Zunächst ein Wort zu Godard: Man kann The Image Book, den jüngsten Essayfilm des großen, schwer fassbaren Kinophilosophen, finden, wie man will, aber sein virtueller Auftritt zur Pressekonferenz hatte zumindest etwas für Cannes Erstmaliges. Anstatt selbst zur Premiere anzureisen und den Journalisten in Person Rede und Antwort zu stehen, ließ sich der 87-Jährige am heutigen Samstag lieber per Facetime über ein Handy mit dem randvoll gefüllten Pressesaal verbinden. Wer eine Frage hatte, musste dicht ans Telefon herantreten, während Godard am anderen Ende der Leitung in die Kamera lugte. Immerhin, denn als sein Film Farewell to Language vor vier Jahren an der Croisette prämierte, hielt der gebürtige Schweizer und leidenschaftliche Provokateur es nicht für nötig, während des Festivals einen Kommentar zu seinem Werk abzugeben, geschweige denn den ihm damals gemeinsam mit Xavier Dolan (Mommy) verliehenen Jury-Preis am Ende persönlich in Empfang zu nehmen. Was das neue Werk selbst angeht, scheiden sich, wie so oft beim heutigen, späten Godard die Geister der Kritik.
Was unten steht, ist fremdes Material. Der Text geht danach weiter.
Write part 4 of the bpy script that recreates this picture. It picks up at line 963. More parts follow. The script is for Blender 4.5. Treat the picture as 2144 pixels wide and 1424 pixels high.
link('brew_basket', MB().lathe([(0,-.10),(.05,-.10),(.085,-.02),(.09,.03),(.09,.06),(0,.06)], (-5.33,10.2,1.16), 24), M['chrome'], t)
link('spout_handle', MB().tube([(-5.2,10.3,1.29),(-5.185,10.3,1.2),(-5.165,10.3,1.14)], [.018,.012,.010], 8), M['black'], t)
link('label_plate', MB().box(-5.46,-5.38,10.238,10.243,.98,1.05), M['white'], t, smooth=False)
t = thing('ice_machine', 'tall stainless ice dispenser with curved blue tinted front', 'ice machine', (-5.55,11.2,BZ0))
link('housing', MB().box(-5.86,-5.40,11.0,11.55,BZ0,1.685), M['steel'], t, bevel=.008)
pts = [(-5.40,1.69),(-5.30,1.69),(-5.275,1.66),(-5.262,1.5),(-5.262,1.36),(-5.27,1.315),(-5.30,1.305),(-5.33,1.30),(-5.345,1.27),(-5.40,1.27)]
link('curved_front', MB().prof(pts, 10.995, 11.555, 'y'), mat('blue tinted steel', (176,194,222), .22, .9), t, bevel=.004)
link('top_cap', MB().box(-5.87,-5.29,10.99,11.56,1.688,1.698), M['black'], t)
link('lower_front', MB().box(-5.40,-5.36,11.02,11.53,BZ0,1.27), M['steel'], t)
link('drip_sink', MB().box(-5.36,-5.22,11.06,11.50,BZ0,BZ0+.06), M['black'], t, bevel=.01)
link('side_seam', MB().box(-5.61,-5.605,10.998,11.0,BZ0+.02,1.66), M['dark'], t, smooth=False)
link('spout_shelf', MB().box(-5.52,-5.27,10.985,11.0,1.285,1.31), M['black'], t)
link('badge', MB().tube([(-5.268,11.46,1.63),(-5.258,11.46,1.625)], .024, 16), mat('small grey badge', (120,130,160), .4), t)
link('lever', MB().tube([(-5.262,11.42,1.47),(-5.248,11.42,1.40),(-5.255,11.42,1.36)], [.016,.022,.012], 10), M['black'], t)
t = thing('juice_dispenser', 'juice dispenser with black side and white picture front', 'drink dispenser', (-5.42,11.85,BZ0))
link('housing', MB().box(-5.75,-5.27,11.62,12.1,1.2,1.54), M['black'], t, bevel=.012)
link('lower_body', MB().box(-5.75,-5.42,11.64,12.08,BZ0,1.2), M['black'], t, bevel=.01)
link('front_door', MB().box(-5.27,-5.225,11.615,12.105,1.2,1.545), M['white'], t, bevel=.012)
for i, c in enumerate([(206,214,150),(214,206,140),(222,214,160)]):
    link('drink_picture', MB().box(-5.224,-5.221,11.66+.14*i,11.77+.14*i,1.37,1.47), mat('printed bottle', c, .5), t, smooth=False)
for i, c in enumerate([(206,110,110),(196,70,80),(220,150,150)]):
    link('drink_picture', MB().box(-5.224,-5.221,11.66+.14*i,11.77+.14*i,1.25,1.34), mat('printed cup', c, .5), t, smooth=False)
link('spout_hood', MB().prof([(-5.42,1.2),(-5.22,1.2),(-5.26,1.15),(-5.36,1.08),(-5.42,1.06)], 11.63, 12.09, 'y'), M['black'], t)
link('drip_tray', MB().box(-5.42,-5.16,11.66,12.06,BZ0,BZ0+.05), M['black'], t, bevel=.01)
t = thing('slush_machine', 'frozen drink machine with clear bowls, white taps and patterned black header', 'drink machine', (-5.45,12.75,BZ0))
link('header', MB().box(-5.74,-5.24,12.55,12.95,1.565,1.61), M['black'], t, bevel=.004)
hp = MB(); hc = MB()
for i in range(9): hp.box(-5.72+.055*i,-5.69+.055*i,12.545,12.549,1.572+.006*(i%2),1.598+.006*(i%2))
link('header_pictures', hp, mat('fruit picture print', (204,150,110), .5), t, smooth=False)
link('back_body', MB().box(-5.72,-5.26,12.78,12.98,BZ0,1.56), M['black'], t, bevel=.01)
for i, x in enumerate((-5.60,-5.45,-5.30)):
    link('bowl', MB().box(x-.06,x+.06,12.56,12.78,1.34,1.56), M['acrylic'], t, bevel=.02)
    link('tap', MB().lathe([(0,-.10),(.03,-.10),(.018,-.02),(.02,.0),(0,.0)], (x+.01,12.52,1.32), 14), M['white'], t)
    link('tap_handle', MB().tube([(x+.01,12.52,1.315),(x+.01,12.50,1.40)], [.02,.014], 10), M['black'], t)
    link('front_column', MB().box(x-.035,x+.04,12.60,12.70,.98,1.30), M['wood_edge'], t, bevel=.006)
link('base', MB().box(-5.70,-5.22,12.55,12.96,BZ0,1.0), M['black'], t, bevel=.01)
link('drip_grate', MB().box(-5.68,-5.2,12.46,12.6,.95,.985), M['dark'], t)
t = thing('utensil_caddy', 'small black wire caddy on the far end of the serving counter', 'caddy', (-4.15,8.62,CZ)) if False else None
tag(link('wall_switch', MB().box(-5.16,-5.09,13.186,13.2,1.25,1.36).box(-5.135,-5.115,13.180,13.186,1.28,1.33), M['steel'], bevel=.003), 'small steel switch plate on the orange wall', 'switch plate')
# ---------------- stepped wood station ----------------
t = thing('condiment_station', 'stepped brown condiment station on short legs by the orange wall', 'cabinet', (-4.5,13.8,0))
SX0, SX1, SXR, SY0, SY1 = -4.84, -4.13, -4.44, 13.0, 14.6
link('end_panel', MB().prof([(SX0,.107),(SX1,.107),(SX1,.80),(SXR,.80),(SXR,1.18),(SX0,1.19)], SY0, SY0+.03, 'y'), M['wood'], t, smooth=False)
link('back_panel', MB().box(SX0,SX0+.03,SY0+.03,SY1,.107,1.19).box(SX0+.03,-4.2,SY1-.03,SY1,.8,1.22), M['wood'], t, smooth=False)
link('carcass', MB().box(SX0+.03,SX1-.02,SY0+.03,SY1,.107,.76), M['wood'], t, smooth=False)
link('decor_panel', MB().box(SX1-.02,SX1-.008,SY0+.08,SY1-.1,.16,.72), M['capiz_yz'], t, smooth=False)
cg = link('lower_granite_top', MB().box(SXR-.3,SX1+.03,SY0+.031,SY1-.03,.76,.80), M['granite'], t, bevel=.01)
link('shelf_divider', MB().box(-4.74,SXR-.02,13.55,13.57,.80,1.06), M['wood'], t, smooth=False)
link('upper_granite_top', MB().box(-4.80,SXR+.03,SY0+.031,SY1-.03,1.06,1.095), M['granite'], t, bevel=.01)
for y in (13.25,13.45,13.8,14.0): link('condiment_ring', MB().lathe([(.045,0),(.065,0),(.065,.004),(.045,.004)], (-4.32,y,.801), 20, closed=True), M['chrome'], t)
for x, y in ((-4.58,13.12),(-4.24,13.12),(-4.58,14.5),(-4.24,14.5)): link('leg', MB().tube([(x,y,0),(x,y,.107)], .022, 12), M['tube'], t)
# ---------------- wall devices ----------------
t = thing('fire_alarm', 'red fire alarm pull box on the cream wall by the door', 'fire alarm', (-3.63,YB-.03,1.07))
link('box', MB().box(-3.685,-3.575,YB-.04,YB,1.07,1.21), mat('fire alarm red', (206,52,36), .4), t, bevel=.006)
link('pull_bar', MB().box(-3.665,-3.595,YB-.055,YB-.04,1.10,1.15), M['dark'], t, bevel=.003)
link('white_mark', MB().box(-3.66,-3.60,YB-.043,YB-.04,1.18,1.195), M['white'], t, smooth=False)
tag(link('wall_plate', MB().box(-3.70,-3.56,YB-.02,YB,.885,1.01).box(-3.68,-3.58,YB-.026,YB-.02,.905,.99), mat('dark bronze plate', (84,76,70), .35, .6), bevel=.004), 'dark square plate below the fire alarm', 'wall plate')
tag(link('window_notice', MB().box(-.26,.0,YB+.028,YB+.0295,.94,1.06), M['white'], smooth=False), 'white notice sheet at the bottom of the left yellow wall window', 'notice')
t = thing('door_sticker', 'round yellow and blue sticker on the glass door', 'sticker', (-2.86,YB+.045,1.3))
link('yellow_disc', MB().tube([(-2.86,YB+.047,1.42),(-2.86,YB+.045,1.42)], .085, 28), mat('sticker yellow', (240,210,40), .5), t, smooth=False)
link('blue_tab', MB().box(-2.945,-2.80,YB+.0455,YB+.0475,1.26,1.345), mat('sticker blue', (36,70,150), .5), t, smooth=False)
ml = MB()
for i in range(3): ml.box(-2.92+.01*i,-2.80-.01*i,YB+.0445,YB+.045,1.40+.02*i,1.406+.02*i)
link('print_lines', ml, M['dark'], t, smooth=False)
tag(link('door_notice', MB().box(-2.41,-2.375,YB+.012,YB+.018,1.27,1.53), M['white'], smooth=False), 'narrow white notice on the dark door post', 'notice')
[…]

Während die einen in seinem fragmentarisch angelegten, wilden Kaleidoskop von Bildern, Archivmaterial und Filmausschnitten einen experimentellen Horrorfilm über das Hier und Jetzt sehen, haben andere Mühe, dem audiovisuellen Overkill an wenig Neuem über seine sparsame Laufzeit von 85 Minuten zu folgen. Das Urteil liegt jedoch wie immer im Auge des Betrachters, und man darf gespannt sein, ob Godards um die Goldene Palme konkurrierendes „Bilderbuch“ bei der diesjährigen Jury um Cate Blanchett Anklang findet.

Einer dagegen, dessen Beitrag allemal einen genaueren Blick der Jury wert sein dürfte, ist der chinesische Ausnahmeregisseur Jia Zhangke, der einem europäischen Publikum einst mit Filmen wie Platform, Still Life und A Touch of Sin bekannt wurde. Diesmal präsentiert er mit Ash is Purest White eine romantische Gangster-Tragödie in gewohnt stilsicherer, leise eindringlicher Manier. Ähnlich wie in seinem fabelhaften Melodram Mountains May Depart, das 2015 im Wettbewerb von Cannes lief, verbindet Jia auch in seinem neuen Werk Vergangenheit, Gegenwart und (wenn auch nur einen Hauch von) Zukunft in einer Geschichte, die sich über mehrere Jahre von 2001 bis 2017 hinstreckt und auch vor phantastischen Elementen nicht zurückschreckt. Im Zentrum steht die Kleingangster-Braut Qiao, die während eines Kampfes zwischen rivalisierenden Banden zur Waffe greift, um ihren Geliebten Bin und schließlich sich selbst vor dem Schlimmsten zu bewahren. Doch obwohl sie niemanden tötet und auch das Paar am Ende mit dem Leben davon kommt, landen beide zunächst für ein paar Jahre hinter Gittern. Nach ihrer Entlassung aus dem Gefängnis macht sich Qiao auf die Suche nach Bin, um nach neuem Halt zu suchen und zu sehen, was von ihrer Beziehung noch übrig ist. Allerdings muss sie bald feststellen, dass er sie weniger vermisst hat, als sie ihn. Doch wie immer bei Jia geht es auch in seiner neuesten Charakterstudie stets um mehr, als zwei Einzelschicksale, sondern überdies um die Entwicklung seines Heimatlandes im Allgemeinen wie im Speziellen. Manchmal hält er sich dabei zu lange in bestimmten Situationen und Einstellungen auf, so das Ash is Purest White streckenweise an seiner ruhigen Wucht verliert. Und dennoch schaut man seinen gebrochenen Protagonisten gerne bis zum melancholischen Ende zu, und es braucht ein, zwei Momente, bis man sich schließlich aus dem Kinositz erheben und wieder in das Menschenchaos vor dem Festivalpalais stürzen möchte.